# Records for this exercise start
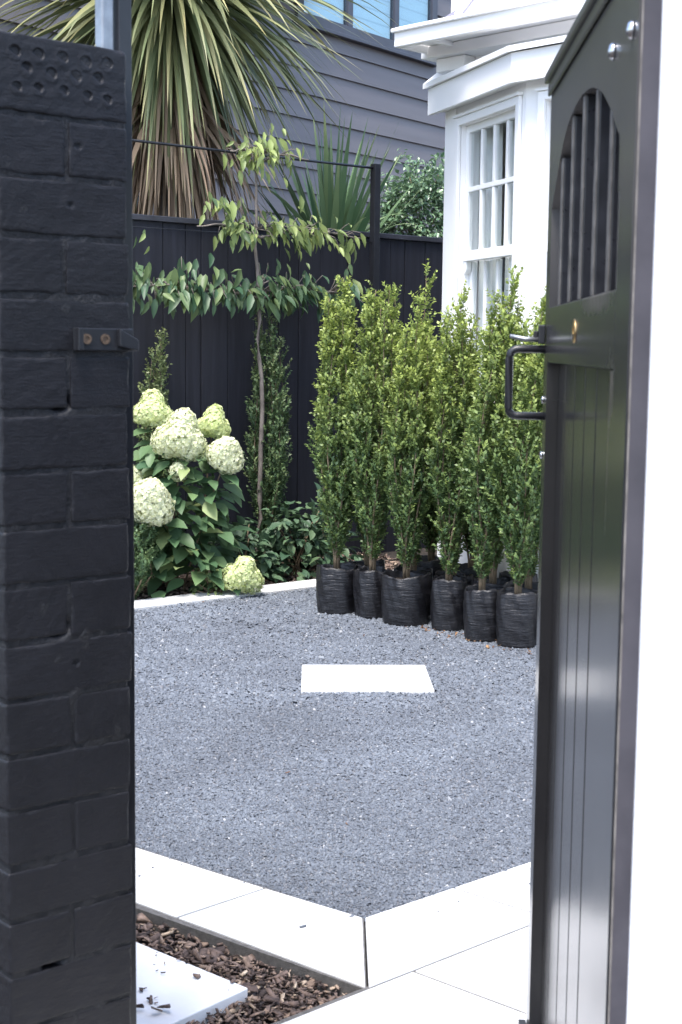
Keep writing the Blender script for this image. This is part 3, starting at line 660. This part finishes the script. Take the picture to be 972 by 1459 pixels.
# Records for this exercise end
# Records for this exercise start
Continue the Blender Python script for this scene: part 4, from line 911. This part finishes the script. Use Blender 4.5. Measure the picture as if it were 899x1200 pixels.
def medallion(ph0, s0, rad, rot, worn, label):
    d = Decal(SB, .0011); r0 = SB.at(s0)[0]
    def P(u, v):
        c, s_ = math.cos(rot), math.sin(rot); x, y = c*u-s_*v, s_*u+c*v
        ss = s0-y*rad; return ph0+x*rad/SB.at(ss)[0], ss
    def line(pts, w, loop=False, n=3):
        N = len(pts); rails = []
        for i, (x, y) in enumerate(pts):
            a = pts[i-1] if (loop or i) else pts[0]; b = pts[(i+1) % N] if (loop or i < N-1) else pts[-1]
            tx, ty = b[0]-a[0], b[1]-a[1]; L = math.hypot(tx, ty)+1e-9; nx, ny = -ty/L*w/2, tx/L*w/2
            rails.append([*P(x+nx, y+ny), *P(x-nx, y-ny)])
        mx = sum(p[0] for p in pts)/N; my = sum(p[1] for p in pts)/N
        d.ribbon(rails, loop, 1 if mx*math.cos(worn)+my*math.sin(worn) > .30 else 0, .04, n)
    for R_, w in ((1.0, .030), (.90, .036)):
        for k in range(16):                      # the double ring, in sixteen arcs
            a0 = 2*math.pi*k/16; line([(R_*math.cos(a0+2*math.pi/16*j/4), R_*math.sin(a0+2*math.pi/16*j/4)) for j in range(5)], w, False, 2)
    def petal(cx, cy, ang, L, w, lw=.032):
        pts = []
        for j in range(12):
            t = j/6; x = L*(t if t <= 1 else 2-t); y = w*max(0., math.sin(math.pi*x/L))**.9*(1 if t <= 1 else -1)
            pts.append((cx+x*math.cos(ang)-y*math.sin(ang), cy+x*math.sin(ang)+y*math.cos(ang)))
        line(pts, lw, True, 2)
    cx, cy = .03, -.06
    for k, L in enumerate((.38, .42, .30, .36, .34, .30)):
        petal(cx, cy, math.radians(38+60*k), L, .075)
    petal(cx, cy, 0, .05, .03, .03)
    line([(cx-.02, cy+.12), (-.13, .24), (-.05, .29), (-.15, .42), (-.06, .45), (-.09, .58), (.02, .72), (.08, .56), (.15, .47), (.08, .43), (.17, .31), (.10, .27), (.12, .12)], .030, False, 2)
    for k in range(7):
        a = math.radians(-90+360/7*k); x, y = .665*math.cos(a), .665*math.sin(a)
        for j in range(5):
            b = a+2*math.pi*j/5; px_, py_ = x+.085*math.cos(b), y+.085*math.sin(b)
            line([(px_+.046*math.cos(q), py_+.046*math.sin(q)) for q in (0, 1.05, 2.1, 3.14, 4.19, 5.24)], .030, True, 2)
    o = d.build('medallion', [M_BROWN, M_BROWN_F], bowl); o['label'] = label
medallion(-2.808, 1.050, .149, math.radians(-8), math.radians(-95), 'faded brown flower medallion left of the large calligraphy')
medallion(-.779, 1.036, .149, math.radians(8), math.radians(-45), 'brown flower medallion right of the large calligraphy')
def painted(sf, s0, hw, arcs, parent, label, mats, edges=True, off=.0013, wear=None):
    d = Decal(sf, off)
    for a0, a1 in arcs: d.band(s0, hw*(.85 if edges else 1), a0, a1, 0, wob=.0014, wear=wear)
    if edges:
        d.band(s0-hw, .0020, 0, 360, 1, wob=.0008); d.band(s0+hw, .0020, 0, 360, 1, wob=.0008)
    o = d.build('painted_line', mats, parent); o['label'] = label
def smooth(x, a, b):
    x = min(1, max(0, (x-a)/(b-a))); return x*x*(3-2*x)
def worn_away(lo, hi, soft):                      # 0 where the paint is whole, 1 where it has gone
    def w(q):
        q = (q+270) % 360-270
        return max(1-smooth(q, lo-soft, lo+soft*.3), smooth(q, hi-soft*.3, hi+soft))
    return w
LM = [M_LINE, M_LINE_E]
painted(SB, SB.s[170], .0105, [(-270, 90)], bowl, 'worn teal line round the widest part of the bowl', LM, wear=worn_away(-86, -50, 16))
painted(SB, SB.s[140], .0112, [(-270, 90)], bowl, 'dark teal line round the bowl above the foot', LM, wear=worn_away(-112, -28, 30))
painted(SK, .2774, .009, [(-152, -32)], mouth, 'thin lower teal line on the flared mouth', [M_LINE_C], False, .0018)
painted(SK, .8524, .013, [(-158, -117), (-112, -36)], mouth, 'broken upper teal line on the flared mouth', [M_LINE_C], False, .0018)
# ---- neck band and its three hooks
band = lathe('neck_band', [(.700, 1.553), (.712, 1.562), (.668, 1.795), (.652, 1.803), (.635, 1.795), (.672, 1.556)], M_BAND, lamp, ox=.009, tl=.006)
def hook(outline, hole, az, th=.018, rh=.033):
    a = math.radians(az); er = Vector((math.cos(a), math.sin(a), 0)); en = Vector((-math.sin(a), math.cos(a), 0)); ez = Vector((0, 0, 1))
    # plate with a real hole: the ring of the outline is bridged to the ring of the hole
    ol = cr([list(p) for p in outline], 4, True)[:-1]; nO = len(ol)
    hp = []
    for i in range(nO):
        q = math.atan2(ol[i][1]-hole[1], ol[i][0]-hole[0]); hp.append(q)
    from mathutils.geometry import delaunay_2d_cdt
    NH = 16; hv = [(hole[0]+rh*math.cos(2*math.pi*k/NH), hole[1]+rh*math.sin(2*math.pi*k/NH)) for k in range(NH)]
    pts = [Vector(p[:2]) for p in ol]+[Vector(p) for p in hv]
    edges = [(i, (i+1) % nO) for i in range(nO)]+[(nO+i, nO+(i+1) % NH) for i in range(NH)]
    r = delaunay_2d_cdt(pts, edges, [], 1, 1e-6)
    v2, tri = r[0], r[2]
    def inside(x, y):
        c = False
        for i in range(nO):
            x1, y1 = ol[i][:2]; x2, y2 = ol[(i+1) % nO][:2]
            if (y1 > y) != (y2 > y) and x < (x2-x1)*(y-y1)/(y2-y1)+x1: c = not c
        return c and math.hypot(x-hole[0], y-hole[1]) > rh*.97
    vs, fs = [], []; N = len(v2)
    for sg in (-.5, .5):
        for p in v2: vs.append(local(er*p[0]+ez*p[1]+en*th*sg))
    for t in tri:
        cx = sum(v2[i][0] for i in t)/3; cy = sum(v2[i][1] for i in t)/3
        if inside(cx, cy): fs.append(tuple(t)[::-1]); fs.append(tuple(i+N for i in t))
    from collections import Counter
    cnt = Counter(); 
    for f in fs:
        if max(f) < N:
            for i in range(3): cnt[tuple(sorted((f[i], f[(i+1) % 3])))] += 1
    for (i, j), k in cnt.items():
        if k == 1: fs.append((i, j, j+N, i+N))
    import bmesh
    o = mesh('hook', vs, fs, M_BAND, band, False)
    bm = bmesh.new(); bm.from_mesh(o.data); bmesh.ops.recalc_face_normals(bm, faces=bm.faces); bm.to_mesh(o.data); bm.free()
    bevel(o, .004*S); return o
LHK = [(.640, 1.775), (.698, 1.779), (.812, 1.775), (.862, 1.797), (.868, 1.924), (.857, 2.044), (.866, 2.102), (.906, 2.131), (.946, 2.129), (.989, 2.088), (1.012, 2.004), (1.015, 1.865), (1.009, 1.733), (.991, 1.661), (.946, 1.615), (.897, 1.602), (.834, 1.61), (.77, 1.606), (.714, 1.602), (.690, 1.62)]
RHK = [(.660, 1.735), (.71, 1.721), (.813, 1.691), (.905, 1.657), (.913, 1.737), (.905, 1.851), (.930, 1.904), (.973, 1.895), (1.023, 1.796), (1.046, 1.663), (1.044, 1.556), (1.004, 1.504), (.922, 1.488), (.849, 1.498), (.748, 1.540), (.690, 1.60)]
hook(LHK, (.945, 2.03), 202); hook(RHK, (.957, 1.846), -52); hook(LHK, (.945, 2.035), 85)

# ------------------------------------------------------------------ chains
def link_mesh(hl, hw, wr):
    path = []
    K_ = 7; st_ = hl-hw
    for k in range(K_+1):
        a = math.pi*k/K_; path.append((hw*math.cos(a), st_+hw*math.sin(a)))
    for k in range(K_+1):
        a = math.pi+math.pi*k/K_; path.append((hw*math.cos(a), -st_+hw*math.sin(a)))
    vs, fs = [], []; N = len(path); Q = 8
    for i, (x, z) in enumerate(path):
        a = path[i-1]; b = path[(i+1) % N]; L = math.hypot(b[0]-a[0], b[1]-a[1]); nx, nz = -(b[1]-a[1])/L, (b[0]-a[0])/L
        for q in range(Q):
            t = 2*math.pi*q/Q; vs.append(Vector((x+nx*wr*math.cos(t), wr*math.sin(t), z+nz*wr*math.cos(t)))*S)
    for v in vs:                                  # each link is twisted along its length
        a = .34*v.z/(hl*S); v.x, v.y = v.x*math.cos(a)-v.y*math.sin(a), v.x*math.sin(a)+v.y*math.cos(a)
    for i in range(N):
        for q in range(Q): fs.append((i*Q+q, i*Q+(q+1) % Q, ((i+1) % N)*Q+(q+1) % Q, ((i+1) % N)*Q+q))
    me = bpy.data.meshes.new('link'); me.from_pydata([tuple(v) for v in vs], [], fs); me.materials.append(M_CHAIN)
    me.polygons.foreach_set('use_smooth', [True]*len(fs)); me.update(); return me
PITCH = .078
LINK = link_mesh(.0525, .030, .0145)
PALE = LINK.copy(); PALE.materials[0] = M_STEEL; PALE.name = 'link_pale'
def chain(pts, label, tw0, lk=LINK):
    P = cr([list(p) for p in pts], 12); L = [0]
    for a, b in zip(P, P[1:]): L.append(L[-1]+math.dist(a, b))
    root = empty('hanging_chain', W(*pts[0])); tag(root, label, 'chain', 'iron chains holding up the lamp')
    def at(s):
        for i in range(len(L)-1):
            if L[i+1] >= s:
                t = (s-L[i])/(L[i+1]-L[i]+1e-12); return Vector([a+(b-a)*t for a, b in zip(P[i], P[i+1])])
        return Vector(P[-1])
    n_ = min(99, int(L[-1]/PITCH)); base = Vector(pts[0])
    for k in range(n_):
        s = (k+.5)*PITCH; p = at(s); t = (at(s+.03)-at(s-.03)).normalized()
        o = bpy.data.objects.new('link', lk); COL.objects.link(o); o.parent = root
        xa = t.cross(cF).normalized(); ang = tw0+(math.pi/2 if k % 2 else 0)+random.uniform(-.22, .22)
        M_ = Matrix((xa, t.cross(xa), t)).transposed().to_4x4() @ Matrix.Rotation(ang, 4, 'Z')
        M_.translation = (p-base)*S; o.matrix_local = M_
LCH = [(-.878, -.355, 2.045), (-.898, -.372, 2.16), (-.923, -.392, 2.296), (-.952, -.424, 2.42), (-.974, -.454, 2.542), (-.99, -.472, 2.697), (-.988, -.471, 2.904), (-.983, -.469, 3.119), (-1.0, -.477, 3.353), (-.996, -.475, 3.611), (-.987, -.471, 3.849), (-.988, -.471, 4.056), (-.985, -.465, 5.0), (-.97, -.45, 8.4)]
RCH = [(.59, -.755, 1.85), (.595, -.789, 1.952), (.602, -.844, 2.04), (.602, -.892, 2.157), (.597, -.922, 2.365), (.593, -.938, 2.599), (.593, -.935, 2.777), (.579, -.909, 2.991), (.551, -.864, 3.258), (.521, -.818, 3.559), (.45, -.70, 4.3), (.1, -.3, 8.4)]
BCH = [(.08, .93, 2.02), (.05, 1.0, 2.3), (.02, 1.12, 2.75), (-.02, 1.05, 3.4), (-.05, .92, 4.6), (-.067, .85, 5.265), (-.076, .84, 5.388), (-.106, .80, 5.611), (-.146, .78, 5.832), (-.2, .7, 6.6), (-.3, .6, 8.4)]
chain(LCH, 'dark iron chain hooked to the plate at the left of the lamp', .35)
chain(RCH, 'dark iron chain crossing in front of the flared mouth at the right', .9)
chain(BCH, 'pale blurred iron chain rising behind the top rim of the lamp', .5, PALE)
# Records for this exercise end
Of all the lines in the data above, state how many include "part". Say only the number.

3